Il apparaît ainsi que, selon la volonté du Gouvernement, toute diligence a été et continuera d’être faite pour que les irrégularités commises dans cette affaire soient appréciées par la cour de discipline budgétaire et fassent, en fonction de la décision de la cour, l’objet, le cas échéant, des sanctions prévues par la loi.
M. Pierre Giraud : C’est tout ? Il n’y en a pas pour cent milliards !
M. Édouard Le Bellegou : Nous restons sur notre faim.
M. Pierre Marcilhacy : Je demande la parole.
M. le président : La parole est à M. Marcilhacy, pour répondre au Gouvernement.
M. Pierre Marcilhacy : Monsieur le secrétaire d’État, vous m’avez répondu ce que le Gouvernement croyait devoir pouvoir me répondre. Je vous ai dit tout à l’heure que j’étais triste. Cette fois, parce que j’ai l’amour profond de l’État, il y a quelque chose en moi qui est bouleversé.

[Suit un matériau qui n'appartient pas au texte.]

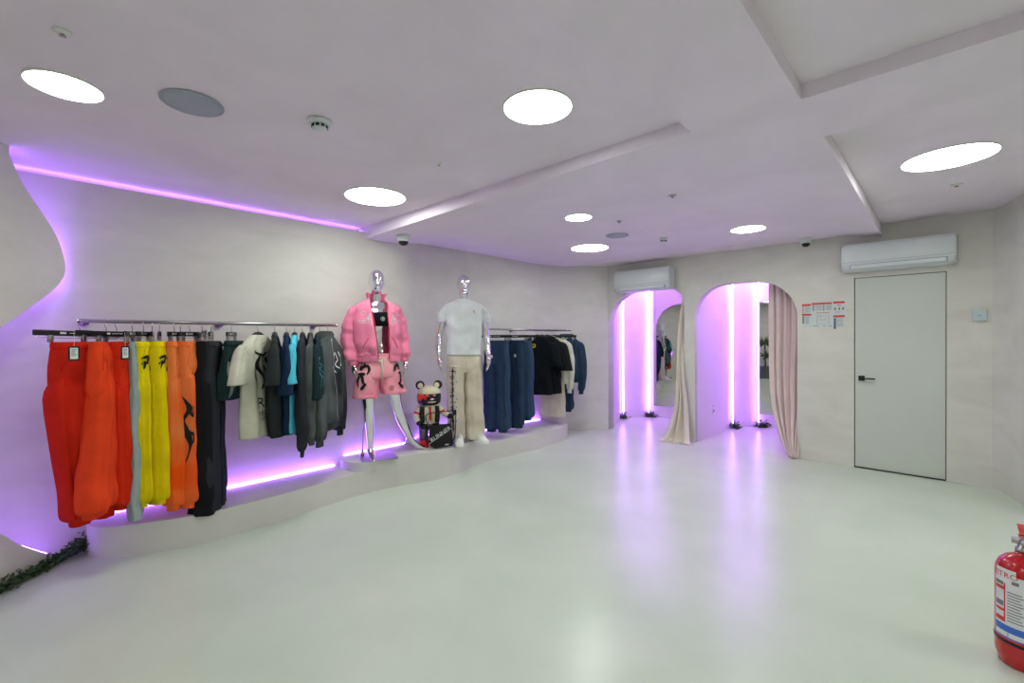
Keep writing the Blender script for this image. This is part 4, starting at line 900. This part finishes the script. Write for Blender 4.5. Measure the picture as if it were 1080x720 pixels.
# ---- female
T = thing('mannequin', 'chrome mannequin dressed in the pink jacket and shorts, one leg stepping out', 'mannequin', (2.31, 4.03, .2925), R_(-22), 'chrome mannequins')
bm = BM()
loft(bm, [(0, .01, .86, .10, .08), (0, .015, .92, .155, .105), (0, .01, .99, .158, .11), (0, 0, 1.08, .130, .092), (0, -.005, 1.15, .112, .082), (0, -.005, 1.25, .128, .09), (0, -.012, 1.34, .142, .105), (0, -.005, 1.42, .155, .095), (0, .005, 1.48, .158, .07), (0, .008, 1.515, .11, .055)])
for s in (-1, 1): ball(bm, (s*.062, -.085, 1.335), .05, (1, .8, .95))
headneck(bm, 1.53, 1.835)
limb(bm, [(-.085, .0, .90), (-.092, -.012, .70), (-.085, -.02, .50), (-.080, .008, .36), (-.074, .005, .20), (-.07, .0, .09)], [.088, .078, .055, .054, .038, .034])
limb(bm, [(-.07, .01, .085), (-.068, -.05, .05), (-.062, -.12, .024), (-.058, -.17, .016)], [.034, .034, .030, .018]); limb(bm, [(-.07, .03, .06), (-.07, .035, .03)], [.028, .024])
limb(bm, [(.085, .0, .90), (.14, -.01, .70), (.185, .0, .50), (.235, .035, .36), (.30, .085, .22), (.345, .12, .135)], [.088, .078, .056, .055, .040, .033])
limb(bm, [(.335, .12, .14), (.39, .13, .075), (.45, .145, .03), (.50, .155, .017)], [.034, .033, .030, .016]); limb(bm, [(.325, .135, .13), (.315, .14, .095)], [.028, .022])
limb(bm, [(-.165, .0, 1.465), (-.215, .01, 1.34), (-.25, .01, 1.20), (-.245, -.01, 1.06), (-.225, -.03, .95), (-.215, -.035, .93)], [.045, .043, .036, .034, .025, .023]); hand(bm, (-.215, -.04, .925), -1)
limb(bm, [(.165, .0, 1.465), (.215, .01, 1.34), (.245, .01, 1.20), (.26, -.005, 1.07), (.268, -.02, .97), (.27, -.025, .95)], [.045, .043, .036, .034, .025, .023]); hand(bm, (.27, -.03, .945), 1)
finish_body('body', bm, M['chrome'], T)
bm = BM(); box(bm, -.16, .18, -.13, .21, -.002, .004, .001); o = obj('base_plate', bm, M['steel'], T, smooth=False)
bm = BM(); tube(bm, [(-.125, .155, .004), (-.12, .12, .25), (-.10, .04, .42)], .006, 8); lathe(bm, [(.02, 0), (.02, .01), (.008, .05), (.006, .055)], c=(-.125, .155, .004), n=20); obj('support_rod', bm, M['steel'], T)

# pink jacket (open front)
J = thing('jacket', 'pink open zip jacket with white outline lettering on the chrome mannequin', 'jacket', (2.31, 4.03, .2925), R_(-22))
rings = smooth_rings([(0, .005, 1.54, .075, .075), (0, .005, 1.515, .125, .10), (.0, .0, 1.47, .205, .125), (.0, -.005, 1.38, .225, .145), (.0, -.01, 1.22, .228, .150), (.01, -.01, 1.08, .222, .145), (.015, -.01, 1.01, .212, .135)], 4)
edges = [(1.54, -.07, .085), (1.45, -.068, .085), (1.30, -.045, .092), (1.1, -.02, .098), (.95, -.005, .100)]
def edge_at(z):
    for a, b in zip(edges, edges[1:]):
        if a[0] >= z >= b[0]:
            u = (a[0]-z)/(a[0]-b[0]); return a[1]*(1-u)+b[1]*u, a[2]*(1-u)+b[2]*u
    return edges[-1][1:] if z < .95 else edges[0][1:]
S = Fold(rings, 4, .008, .6); S.wz = .005; S.wf = 30
def panel(bm, S, ts, edge, n=52):
    G = []
    for t in ts:
        cx, cy, z, a, b = S.par(t); xl, xr = edge(z)
        cl = max(-.95, min(.95, (xl-cx)/a)); cr_ = max(-.95, min(.95, (xr-cx)/a))
        cl = math.copysign(abs(cl)**(1/.85), cl); cr_ = math.copysign(abs(cr_)**(1/.85), cr_)
        p0 = -math.acos(cr_); p1 = -math.acos(cl)+2*PI     # from right edge the long way round the back to the left edge
        G.append([bm.verts.new(S.pt(p0+(2*PI-(p0-(p1-2*PI)))*0+ (p1-p0)*i/n, t)) for i in range(n+1)])
    for a, b in zip(G, G[1:]):
        for i in range(n): bm.faces.new((a[i], b[i], b[i+1], a[i+1]))
    return bm
bm = BM(); panel(bm, S, [i/30 for i in range(31)], edge_at); o = obj('body', bm, F['pink'], J); md = o.modifiers.new('s', 'SOLIDIFY'); md.thickness = .009; md.offset = 1
hr = Shape([(.015, -.01, 1.015, .215, .138), (.017, -.01, 1.00, .208, .132), (.02, -.01, .95, .205, .128), (.02, -.01, .945, .203, .126)], 14, .002, 0, taperfold=False)
bm = BM(); panel(bm, hr, [i/9 for i in range(10)], edge_at, 80); o = obj('hem_band', bm, F['pink'], J); md = o.modifiers.new('s', 'SOLIDIFY'); md.thickness = .010; md.offset = 1
cr2 = Shape(smooth_rings([(0, .0, 1.605, .10, .075), (0, .005, 1.585, .097, .08), (0, .008, 1.55, .085, .078), (0, .008, 1.52, .105, .085)], 3), 4, .006, 1.0, taperfold=False)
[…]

Vous nous annoncez que, dans cette affaire, seuls les fonctionnaires lampistes vont « trinquer » ; les autres, pas question. Alors, je me demande si, véritablement, certains dirigeants politiques ont bien les mêmes notions de morale — je dis bien « de morale » — que moi ; et vous comprenez que, sur ce plan, il y a des mots que je n’ose pas employer. Nous ne sommes plus des hommes politiques. Vous allez condamner des exécutants et, du même coup, vous allez acquitter les chefs. Vilaine besogne ! (Applaudissements à gauche et sur les travées socialistes et communistes.)
M. André Armengaud : Très bien !
M. le président : Personne ne demande plus la parole ?...
En application de l’article 83 du règlement, le débat est clos.
Étant donné l’heure, je propose au Sénat d’interrompre maintenant ses travaux et de les reprendre à vingt-deux heures quinze minutes. (Assentiment.)
La séance est suspendue.
(La séance, suspendue à vingt heures quinze minutes, est reprise à vingt-deux heures vingt-cinq minutes, sous la présidence de M. Schleiter.)